19世紀末のウィーン、オーストリア皇太子ルドルフ(シャルル・ボワイエ)は学生たちが訴える政治改革に賛同していましたが、政治の実権は宰相ターフェ(ジャン・ドビュクール)が握っており、ルドルフはベルギー王女と政略結婚させられます。政治活動を封じられたルドルフは、鬱屈たる英気のはけ口を酒と女に求め、若い武官たちと日夜酒色に耽溺。そんなある夜、遊園地にお忍びで遊び行ったルドルフは、酔漢にからまれている令嬢マリー(ダニエル・ダリュー)を助けます。ルドルフは汚れを知らぬマリーに強く惹きつけられるんですな。マリーも皇太子と知らず、ルドルフを好きになります。劇場で再会した二人は互いの素性を知りますが二人の気持ちは変わりません。ルドルフはマリーの純真無垢な強い愛情を知り、ローマ法王に妻との離婚を申請。しかし、父王の強固な反対と、ローマ法王の請願却下によってあえなく挫折。しかも、マリーと永遠に別れることを命じられます。二人は宮廷舞踏会で心ゆくまで踊り、雪のウィーンを後に、遠いマイエルリングの山荘で死にます。

シャルル・ボワイエの身体から発する気品、ダニエル・ダリューの純真な美しさ、美男・美女の悲劇をロマンティックに謳いあげたメロドラマ。特にラストのシークェンスは、ドラマティックな盛り上げがすばらしく、印象に残るものになっています。皇族王族関係のスキャンダルは御法度だったので検閲で上映禁止になり、日本で公開されたのは戦後の1946年。私は未見ですが、後年(1968年)にオマー・シャリフとカトリーヌ・ドヌーブ主演でリメイク(監督はテレンス・ヤング)されています。
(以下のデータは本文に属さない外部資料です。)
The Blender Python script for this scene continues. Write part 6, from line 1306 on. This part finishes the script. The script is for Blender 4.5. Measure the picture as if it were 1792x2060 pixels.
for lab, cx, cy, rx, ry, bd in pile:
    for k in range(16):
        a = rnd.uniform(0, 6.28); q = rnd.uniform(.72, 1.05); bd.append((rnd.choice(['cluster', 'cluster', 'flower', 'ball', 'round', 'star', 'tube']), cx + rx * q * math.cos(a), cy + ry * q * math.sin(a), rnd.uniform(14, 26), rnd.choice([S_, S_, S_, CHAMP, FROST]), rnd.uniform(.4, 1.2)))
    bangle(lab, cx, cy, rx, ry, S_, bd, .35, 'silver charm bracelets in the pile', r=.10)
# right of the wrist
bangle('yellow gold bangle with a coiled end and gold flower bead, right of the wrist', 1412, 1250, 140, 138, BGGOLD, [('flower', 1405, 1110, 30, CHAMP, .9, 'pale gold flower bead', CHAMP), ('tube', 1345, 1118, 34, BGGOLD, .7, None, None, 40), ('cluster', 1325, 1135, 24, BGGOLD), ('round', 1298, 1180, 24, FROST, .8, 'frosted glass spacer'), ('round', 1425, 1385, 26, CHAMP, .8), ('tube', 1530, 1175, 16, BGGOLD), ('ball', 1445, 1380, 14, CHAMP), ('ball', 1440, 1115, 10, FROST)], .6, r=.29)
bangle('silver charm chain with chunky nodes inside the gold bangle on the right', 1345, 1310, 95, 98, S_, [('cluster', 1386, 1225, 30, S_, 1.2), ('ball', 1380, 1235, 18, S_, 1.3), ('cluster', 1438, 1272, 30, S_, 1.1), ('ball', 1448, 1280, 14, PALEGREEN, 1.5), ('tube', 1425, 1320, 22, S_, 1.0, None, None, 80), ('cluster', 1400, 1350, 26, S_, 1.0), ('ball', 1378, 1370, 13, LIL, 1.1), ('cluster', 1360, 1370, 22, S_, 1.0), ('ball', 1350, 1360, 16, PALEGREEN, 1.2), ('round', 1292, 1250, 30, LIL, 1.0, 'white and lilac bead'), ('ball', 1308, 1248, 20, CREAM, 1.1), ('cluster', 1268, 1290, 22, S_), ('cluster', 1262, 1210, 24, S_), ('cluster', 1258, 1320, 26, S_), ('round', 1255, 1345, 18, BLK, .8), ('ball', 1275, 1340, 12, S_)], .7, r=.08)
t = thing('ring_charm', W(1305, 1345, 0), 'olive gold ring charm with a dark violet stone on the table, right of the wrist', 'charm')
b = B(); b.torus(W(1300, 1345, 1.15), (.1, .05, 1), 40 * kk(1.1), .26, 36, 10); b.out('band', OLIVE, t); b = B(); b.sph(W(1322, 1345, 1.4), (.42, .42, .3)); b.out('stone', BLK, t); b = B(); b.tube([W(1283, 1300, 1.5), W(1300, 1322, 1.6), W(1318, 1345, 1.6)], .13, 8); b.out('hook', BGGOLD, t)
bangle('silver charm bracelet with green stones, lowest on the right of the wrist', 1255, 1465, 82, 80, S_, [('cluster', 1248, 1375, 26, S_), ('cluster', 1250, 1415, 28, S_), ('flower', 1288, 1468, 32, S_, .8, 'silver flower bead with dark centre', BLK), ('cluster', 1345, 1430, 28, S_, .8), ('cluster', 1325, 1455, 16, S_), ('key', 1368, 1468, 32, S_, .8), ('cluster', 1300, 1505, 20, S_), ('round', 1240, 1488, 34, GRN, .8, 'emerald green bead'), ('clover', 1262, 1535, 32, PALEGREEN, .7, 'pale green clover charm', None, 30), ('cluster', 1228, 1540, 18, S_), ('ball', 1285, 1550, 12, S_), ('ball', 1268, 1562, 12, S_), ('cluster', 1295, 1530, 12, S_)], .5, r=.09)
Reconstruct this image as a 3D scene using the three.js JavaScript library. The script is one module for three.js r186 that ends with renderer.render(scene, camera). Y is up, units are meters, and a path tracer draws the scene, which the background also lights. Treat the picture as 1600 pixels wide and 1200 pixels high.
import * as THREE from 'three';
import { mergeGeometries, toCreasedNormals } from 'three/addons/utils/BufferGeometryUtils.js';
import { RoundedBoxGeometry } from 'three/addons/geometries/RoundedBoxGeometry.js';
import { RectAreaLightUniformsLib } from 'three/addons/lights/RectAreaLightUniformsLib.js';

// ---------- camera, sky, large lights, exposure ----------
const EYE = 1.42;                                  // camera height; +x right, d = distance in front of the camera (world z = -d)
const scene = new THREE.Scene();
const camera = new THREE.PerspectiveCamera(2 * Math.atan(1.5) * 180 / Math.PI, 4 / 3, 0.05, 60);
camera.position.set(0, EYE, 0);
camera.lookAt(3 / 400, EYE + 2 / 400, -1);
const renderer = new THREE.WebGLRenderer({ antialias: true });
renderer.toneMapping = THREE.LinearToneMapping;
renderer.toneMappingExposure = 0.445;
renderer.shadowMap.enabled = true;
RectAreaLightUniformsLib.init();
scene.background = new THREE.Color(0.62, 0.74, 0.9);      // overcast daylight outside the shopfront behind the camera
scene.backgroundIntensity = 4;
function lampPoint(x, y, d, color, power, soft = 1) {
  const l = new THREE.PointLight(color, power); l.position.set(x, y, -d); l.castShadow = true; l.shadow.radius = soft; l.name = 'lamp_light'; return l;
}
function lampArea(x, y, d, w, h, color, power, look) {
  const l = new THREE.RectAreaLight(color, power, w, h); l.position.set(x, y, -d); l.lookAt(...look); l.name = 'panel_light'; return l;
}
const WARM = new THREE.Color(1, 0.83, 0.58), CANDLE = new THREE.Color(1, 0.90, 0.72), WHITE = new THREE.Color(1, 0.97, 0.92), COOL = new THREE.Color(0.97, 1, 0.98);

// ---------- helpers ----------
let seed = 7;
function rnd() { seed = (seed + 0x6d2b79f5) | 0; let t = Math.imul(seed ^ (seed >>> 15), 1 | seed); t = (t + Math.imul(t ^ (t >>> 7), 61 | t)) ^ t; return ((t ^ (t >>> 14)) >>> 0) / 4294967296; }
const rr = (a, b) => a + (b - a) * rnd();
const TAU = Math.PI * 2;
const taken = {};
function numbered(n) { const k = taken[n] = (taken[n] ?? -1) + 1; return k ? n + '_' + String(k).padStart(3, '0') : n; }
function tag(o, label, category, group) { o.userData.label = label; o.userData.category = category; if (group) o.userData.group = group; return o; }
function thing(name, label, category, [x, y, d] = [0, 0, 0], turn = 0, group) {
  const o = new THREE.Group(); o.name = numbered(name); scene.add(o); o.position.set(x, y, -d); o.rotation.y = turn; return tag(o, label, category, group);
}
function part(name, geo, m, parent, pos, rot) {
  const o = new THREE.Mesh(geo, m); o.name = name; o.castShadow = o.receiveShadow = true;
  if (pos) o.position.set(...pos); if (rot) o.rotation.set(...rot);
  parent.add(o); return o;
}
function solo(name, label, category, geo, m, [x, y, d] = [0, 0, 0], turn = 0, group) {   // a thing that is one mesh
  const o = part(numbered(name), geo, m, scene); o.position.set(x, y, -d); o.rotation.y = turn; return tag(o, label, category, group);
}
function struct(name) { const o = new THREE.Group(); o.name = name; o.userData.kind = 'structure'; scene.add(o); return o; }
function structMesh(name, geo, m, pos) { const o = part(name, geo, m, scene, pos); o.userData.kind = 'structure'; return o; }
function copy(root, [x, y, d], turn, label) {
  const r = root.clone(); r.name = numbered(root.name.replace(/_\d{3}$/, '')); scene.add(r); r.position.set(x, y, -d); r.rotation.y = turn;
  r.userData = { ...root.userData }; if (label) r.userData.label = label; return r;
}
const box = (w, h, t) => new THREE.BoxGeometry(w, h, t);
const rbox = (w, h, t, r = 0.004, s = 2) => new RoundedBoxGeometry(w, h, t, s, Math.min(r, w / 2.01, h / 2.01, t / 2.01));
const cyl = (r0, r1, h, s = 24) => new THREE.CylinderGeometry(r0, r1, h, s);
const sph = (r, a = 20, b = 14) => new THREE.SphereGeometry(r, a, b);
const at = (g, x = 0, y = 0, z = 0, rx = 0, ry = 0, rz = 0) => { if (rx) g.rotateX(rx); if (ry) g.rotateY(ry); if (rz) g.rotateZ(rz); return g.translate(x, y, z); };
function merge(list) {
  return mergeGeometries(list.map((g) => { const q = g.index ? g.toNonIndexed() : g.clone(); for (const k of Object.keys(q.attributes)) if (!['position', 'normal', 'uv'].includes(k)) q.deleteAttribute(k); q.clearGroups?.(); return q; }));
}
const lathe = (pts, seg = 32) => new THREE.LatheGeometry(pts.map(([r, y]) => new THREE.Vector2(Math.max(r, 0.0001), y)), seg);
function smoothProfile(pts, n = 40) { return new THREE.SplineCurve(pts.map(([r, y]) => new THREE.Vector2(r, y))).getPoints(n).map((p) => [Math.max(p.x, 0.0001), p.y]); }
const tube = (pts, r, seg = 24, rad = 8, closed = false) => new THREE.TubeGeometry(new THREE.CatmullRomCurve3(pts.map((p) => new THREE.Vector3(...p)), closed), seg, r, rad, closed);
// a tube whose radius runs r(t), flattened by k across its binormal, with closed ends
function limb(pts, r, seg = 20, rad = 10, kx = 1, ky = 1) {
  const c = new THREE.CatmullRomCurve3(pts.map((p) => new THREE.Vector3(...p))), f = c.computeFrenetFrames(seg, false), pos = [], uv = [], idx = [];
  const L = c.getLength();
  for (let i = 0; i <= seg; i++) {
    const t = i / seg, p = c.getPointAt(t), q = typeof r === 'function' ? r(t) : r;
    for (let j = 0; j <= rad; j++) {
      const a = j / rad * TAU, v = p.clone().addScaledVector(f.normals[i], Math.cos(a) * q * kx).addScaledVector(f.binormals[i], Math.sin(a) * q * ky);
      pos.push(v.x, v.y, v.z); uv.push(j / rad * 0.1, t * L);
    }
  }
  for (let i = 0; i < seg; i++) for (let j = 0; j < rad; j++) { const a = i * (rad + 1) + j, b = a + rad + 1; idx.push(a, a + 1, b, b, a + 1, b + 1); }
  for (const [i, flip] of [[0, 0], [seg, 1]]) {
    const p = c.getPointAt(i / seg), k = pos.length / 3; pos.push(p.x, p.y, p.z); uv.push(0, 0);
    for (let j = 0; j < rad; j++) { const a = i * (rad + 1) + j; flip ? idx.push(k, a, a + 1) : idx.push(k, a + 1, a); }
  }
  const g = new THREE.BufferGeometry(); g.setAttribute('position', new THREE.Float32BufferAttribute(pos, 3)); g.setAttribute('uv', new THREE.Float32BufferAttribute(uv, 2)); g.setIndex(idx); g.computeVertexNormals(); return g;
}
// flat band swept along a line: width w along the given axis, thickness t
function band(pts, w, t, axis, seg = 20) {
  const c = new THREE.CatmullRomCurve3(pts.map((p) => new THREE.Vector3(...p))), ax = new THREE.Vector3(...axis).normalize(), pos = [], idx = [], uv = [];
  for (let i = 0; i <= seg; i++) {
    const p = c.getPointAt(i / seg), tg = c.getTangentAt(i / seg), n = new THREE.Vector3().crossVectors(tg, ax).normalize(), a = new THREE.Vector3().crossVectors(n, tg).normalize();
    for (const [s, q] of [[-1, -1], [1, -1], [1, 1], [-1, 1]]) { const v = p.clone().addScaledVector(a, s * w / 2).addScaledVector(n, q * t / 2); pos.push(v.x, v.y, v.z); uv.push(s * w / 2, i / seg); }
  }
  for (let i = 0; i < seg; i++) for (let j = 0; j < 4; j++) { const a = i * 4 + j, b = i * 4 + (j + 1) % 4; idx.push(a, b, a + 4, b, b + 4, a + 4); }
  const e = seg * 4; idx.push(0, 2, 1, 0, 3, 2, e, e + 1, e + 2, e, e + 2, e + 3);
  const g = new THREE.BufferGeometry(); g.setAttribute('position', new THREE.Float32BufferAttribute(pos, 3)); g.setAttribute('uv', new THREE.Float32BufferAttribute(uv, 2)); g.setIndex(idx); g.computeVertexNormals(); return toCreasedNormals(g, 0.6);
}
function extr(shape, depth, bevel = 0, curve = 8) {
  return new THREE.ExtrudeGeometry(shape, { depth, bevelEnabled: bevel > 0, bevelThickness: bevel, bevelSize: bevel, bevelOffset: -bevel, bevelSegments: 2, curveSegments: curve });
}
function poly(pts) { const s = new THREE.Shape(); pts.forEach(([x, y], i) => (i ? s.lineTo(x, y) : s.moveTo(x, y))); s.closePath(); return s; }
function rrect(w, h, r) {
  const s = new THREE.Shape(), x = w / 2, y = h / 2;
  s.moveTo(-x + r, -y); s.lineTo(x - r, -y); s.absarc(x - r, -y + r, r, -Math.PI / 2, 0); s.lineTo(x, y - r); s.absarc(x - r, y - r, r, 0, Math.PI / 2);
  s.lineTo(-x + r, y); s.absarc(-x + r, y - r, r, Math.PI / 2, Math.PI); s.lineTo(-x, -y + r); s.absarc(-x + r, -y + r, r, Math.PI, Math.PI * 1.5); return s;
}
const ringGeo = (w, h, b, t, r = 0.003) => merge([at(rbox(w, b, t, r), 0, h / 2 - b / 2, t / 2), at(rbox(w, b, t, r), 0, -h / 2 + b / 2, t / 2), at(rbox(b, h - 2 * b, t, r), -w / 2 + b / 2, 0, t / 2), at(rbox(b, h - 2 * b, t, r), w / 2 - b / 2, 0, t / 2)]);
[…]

主人公二人のイメージが合わず、この作品には遠く及ばないと云われていま~す。

 

『みじかくも美しく燃え』(1967年/監督:ボー・ヴィーテルベリ)は、19世紀に起きた近衛隊中尉と綱渡り芸人の心中事件をもとにしたメロドラマ。

1889年のスウェーデン。サーカスの綱渡り芸人エルヴィラ(ピア・デゲルマルク)と妻子を持つ伯爵スパーレ(トミー・ベルグレン)は熱烈な恋をしますが、道義的にも身分的にも許される時代でなく、二人は隣国デンマークへ駆け落ち。スパーレは近衛隊中尉だったことから脱走兵となり、捕まれば投獄されます。田舎のホテルに偽名で泊まり、愛の日々を過ごす二人。スパーレの同僚で親友でもあるクリストファが二人を見つけますが、二人の愛が強固であることを知り、逃げる二人をあえて見逃します。しかし、路銀のつきた二人は……

スウェーデンでは有名な心中事件のようですが、二人が愛しあうようになった経緯や駆け落ちに至る決断は一切語られず、愛の日々と心中までを描いています。ボー・ヴィーテルベリは、スウェーデンではイングマール・ベルイマン、ヤン・トロエルと共に三大巨匠と云われており、リアリスティックなタッチと詩的ムードを美しい映像で見せています。劇中で流れるモーツァルトの「ピアノ協奏曲第21番ハ長調K.467」とヴィヴァルディの「ヴァイオリン協奏曲・四季」が映像にマッチ。音楽効果で詩情豊かに描いた作品で~す。